July 29, 2021 in Dag

Recycling is a good thing – but this is ridiculous

I like to think I’m a reasonably environmentally aware sort of person. I always try to do whatever I can to look after the world. I make sure to switch lights off, and I don’t use heating or cooling unless I really need it. I minimise car journeys and try to walk whenever I can.

And I always make sure to recycle.

Recycling is great. It means that things don’t go to waste. Every week, one of my goals is to minimise the amount of waste that goes into landfill. Whether paper, glass, plastic or metal, if it can be used again I always make sure it will be used again.

I even recycle my food. After all, food is too good to waste. Whatever is left over after a meal can always be used for another meal. It’s amazing how often things can even taste better when they’re re-heated the next day.

Which brings me to the main theme of this post. Like I say, recycling is a wonderful thing and I’m all for it. But I’m starting to think that there’s one area where recycling might just have gone a little too far.

I’m talking about the recycling of stories and ideas.

Everywhere I look, I can’t help seeing them. The same old ideas recycled again and again.

Like those boring old superheroes. Sure I once had a soft spot for the man of steel and the caped crusader and that spidery guy. But they’ve been recycled so many times, I really am now heartily sick of them.

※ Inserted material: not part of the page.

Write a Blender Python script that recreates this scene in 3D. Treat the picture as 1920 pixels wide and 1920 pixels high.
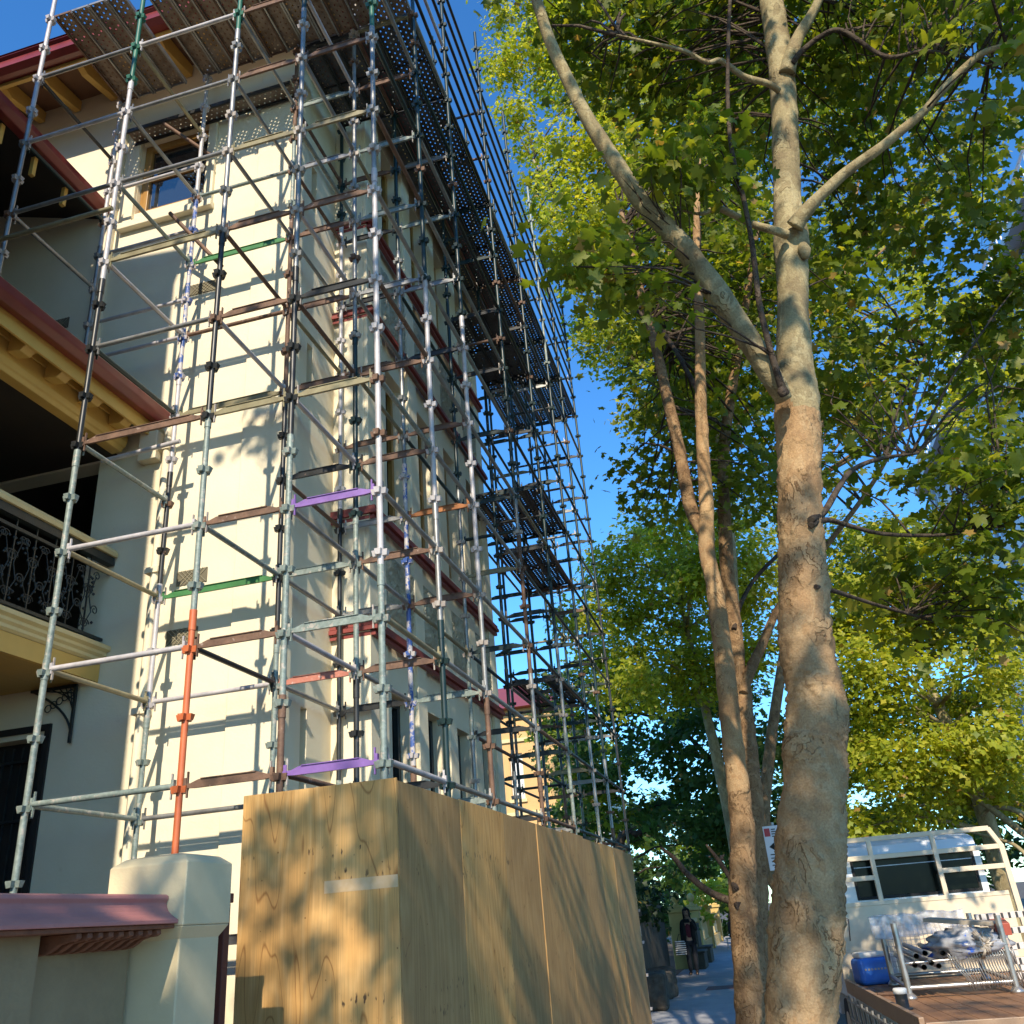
import bpy, math, random
import numpy as np
from mathutils import Vector, Matrix, noise as mnoise
random.seed(7); rng = np.random.default_rng(7)
S = bpy.context.scene; COL = S.collection
for o in list(bpy.data.objects): bpy.data.objects.remove(o)

# ------------------------------------------------------------------ camera, sky, sun, exposure
YAW, PITCH, ROLL, FPX = -0.22742418, 0.43098782, -0.08470929, 1663.07
def cam_axes():
    cy, sy, cp, sp = math.cos(YAW), math.sin(YAW), math.cos(PITCH), math.sin(PITCH)
    fwd = Vector((sy*cp, cy*cp, sp)); right = Vector((cy, -sy, 0)); up = right.cross(fwd)
    c, s = math.cos(ROLL), math.sin(ROLL)
    return c*right + s*up, -s*right + c*up, fwd
AX, AY, AF = cam_axes()
cd = bpy.data.cameras.new("camera"); cam = bpy.data.objects.new("camera", cd); COL.objects.link(cam)
cam.matrix_world = Matrix(((AX.x, AY.x, -AF.x, 0), (AX.y, AY.y, -AF.y, 0), (AX.z, AY.z, -AF.z, 0), (0, 0, 0, 1)))
cd.sensor_width = 36; cd.sensor_height = 36; cd.lens = FPX/1920*36; cd.clip_start = 0.05; cd.clip_end = 2000
S.camera = cam
SUN = Vector((0.21, -1.0, 0.74)).normalized()          # towards the sun
W = bpy.data.worlds.new("World"); S.world = W; W.use_nodes = True
nt = W.node_tree; nt.nodes.clear()
sky = nt.nodes.new("ShaderNodeTexSky"); sky.sky_type = 'NISHITA'; sky.sun_disc = False
sky.sun_elevation = math.asin(SUN.z); sky.sun_rotation = math.atan2(SUN.x, SUN.y)
sky.air_density = 1.0; sky.dust_density = 0.0; sky.ozone_density = 2.0; sky.altitude = 50
bg = nt.nodes.new("ShaderNodeBackground"); bg.inputs[1].default_value = 0.15
wo = nt.nodes.new("ShaderNodeOutputWorld")
hs_ = nt.nodes.new("ShaderNodeHueSaturation"); hs_.inputs["Saturation"].default_value = 1.2
ct_ = nt.nodes.new("ShaderNodeMix"); ct_.data_type = 'RGBA'; ct_.blend_type = 'MULTIPLY'; ct_.inputs[0].default_value = 1; ct_.inputs[7].default_value = (0.66, 1.06, 1.30, 1)   # clear autumn air, deep blue
nt.links.new(sky.outputs[0], hs_.inputs["Color"]); nt.links.new(hs_.outputs[0], ct_.inputs[6]); nt.links.new(ct_.outputs[2], bg.inputs[0]); nt.links.new(bg.outputs[0], wo.inputs[0])
sl = bpy.data.lights.new("sun", 'SUN'); sl.energy = 4.3; sl.angle = math.radians(0.53); sl.color = (1.0, 0.87, 0.68)
sun = bpy.data.objects.new("sun", sl); COL.objects.link(sun)
sun.rotation_euler = (-SUN).to_track_quat('-Z', 'Y').to_euler(); sun.location = SUN*60
S.view_settings.view_transform = 'Standard'; S.view_settings.look = 'None'; S.view_settings.exposure = 0.62
S.view_settings.gamma = 1.0
S.cycles.max_bounces = 8; S.cycles.transparent_max_bounces = 16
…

And it’s not just superheroes. Seems like every sort of character from literature or the movies is just being reeled out again and again. Origin stories seem like a common thing. A few years ago, there was one for Nurse Ratched from One Flew Over the Cuckoos Nest. Now I see the Cruella de Ville one has just come out, and I hear a Willy Wonka one is in the works. It all seems so utterly unnecessary. Can’t these characters just live as they are, posing their own questions for readers and viewers? Why does everything need to be explained? And most importantly, why do these characters need to be constantly recycled, again and again?

Recently I posted my concerns that current marketing trends are training readers to want little more from their stories than tired old genre tropes. This seems to me to be even worse. It’s like we’re training readers to only want the same stories and the same characters they’re already familiar with. What hope for the writer trying to come up with something original and new?

So in a nutshell, recycling is a great way to look after the environment. But lets cut back on the recycling when it comes to stories and ideas.